Return the whole listing, keeping every character the same.

* start *

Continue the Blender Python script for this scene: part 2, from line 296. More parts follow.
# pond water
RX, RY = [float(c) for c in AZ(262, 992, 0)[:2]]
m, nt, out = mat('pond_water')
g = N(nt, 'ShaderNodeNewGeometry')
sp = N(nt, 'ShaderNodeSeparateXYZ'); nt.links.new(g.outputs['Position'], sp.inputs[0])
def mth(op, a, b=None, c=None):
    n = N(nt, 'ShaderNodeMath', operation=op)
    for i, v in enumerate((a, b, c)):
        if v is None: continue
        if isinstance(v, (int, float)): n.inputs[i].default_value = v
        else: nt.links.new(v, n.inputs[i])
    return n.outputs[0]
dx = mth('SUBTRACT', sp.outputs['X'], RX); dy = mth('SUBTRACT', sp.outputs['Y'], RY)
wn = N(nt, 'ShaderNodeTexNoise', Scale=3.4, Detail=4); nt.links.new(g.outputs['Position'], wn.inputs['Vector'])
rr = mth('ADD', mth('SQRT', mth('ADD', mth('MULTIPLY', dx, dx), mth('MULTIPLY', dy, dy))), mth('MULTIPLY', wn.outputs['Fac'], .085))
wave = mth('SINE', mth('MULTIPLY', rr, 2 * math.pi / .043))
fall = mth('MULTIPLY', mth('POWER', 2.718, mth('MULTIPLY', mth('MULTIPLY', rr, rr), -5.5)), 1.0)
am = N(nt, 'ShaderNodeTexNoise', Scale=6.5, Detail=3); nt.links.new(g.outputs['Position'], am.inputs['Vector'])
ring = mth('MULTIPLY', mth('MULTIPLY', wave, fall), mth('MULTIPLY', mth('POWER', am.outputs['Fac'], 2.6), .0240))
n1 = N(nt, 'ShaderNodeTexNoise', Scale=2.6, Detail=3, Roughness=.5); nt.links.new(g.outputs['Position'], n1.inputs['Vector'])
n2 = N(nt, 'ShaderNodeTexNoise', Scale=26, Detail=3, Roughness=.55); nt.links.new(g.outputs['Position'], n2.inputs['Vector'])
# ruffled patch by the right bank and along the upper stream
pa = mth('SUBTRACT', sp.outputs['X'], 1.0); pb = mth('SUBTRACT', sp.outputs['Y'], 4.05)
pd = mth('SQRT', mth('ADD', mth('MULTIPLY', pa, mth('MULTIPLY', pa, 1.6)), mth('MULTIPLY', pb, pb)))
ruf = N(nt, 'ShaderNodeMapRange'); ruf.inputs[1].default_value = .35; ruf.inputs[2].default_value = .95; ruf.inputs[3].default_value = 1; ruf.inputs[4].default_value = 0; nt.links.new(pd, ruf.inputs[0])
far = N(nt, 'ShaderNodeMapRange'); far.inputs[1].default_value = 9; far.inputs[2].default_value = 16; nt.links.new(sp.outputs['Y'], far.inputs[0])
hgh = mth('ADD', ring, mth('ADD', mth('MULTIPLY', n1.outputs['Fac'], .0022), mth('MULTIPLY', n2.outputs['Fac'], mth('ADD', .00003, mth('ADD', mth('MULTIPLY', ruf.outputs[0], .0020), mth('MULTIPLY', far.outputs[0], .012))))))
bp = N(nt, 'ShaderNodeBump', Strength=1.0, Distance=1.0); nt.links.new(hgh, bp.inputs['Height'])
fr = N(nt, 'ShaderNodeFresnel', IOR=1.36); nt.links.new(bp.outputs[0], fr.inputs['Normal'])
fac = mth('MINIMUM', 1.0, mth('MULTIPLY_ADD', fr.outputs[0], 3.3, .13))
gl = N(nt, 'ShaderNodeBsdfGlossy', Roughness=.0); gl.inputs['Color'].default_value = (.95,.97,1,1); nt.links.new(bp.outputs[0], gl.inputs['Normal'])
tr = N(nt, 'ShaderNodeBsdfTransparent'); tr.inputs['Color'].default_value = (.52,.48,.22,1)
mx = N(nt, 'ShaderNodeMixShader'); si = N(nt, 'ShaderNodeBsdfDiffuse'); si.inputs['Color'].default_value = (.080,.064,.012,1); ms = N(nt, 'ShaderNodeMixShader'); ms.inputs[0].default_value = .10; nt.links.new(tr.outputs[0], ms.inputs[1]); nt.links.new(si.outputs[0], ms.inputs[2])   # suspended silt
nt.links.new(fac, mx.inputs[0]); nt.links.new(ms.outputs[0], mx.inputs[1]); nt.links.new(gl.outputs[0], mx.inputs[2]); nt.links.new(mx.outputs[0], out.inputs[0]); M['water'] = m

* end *

## Reply
Continue the Blender Python script for this scene: part 2, from line 296. More parts follow.
# pond water
RX, RY = [float(c) for c in AZ(262, 992, 0)[:2]]
m, nt, out = mat('pond_water')
g = N(nt, 'ShaderNodeNewGeometry')
sp = N(nt, 'ShaderNodeSeparateXYZ'); nt.links.new(g.outputs['Position'], sp.inputs[0])
def mth(op, a, b=None, c=None):
    n = N(nt, 'ShaderNodeMath', operation=op)
    for i, v in enumerate((a, b, c)):
        if v is None: continue
        if isinstance(v, (int, float)): n.inputs[i].default_value = v
        else: nt.links.new(v, n.inputs[i])
    return n.outputs[0]
dx = mth('SUBTRACT', sp.outputs['X'], RX); dy = mth('SUBTRACT', sp.outputs['Y'], RY)
wn = N(nt, 'ShaderNodeTexNoise', Scale=3.4, Detail=4); nt.links.new(g.outputs['Position'], wn.inputs['Vector'])
rr = mth('ADD', mth('SQRT', mth('ADD', mth('MULTIPLY', dx, dx), mth('MULTIPLY', dy, dy))), mth('MULTIPLY', wn.outputs['Fac'], .085))
wave = mth('SINE', mth('MULTIPLY', rr, 2 * math.pi / .043))
fall = mth('MULTIPLY', mth('POWER', 2.718, mth('MULTIPLY', mth('MULTIPLY', rr, rr), -5.5)), 1.0)
am = N(nt, 'ShaderNodeTexNoise', Scale=6.5, Detail=3); nt.links.new(g.outputs['Position'], am.inputs['Vector'])
ring = mth('MULTIPLY', mth('MULTIPLY', wave, fall), mth('MULTIPLY', mth('POWER', am.outputs['Fac'], 2.6), .0240))
n1 = N(nt, 'ShaderNodeTexNoise', Scale=2.6, Detail=3, Roughness=.5); nt.links.new(g.outputs['Position'], n1.inputs['Vector'])
n2 = N(nt, 'ShaderNodeTexNoise', Scale=26, Detail=3, Roughness=.55); nt.links.new(g.outputs['Position'], n2.inputs['Vector'])
# ruffled patch by the right bank and along the upper stream
pa = mth('SUBTRACT', sp.outputs['X'], 1.0); pb = mth('SUBTRACT', sp.outputs['Y'], 4.05)
pd = mth('SQRT', mth('ADD', mth('MULTIPLY', pa, mth('MULTIPLY', pa, 1.6)), mth('MULTIPLY', pb, pb)))
ruf = N(nt, 'ShaderNodeMapRange'); ruf.inputs[1].default_value = .35; ruf.inputs[2].default_value = .95; ruf.inputs[3].default_value = 1; ruf.inputs[4].default_value = 0; nt.links.new(pd, ruf.inputs[0])
far = N(nt, 'ShaderNodeMapRange'); far.inputs[1].default_value = 9; far.inputs[2].default_value = 16; nt.links.new(sp.outputs['Y'], far.inputs[0])
hgh = mth('ADD', ring, mth('ADD', mth('MULTIPLY', n1.outputs['Fac'], .0022), mth('MULTIPLY', n2.outputs['Fac'], mth('ADD', .00003, mth('ADD', mth('MULTIPLY', ruf.outputs[0], .0020), mth('MULTIPLY', far.outputs[0], .012))))))
bp = N(nt, 'ShaderNodeBump', Strength=1.0, Distance=1.0); nt.links.new(hgh, bp.inputs['Height'])
fr = N(nt, 'ShaderNodeFresnel', IOR=1.36); nt.links.new(bp.outputs[0], fr.inputs['Normal'])
fac = mth('MINIMUM', 1.0, mth('MULTIPLY_ADD', fr.outputs[0], 3.3, .13))
gl = N(nt, 'ShaderNodeBsdfGlossy', Roughness=.0); gl.inputs['Color'].default_value = (.95,.97,1,1); nt.links.new(bp.outputs[0], gl.inputs['Normal'])
tr = N(nt, 'ShaderNodeBsdfTransparent'); tr.inputs['Color'].default_value = (.52,.48,.22,1)
mx = N(nt, 'ShaderNodeMixShader'); si = N(nt, 'ShaderNodeBsdfDiffuse'); si.inputs['Color'].default_value = (.080,.064,.012,1); ms = N(nt, 'ShaderNodeMixShader'); ms.inputs[0].default_value = .10; nt.links.new(tr.outputs[0], ms.inputs[1]); nt.links.new(si.outputs[0], ms.inputs[2])   # suspended silt
nt.links.new(fac, mx.inputs[0]); nt.links.new(ms.outputs[0], mx.inputs[1]); nt.links.new(gl.outputs[0], mx.inputs[2]); nt.links.new(mx.outputs[0], out.inputs[0]); M['water'] = m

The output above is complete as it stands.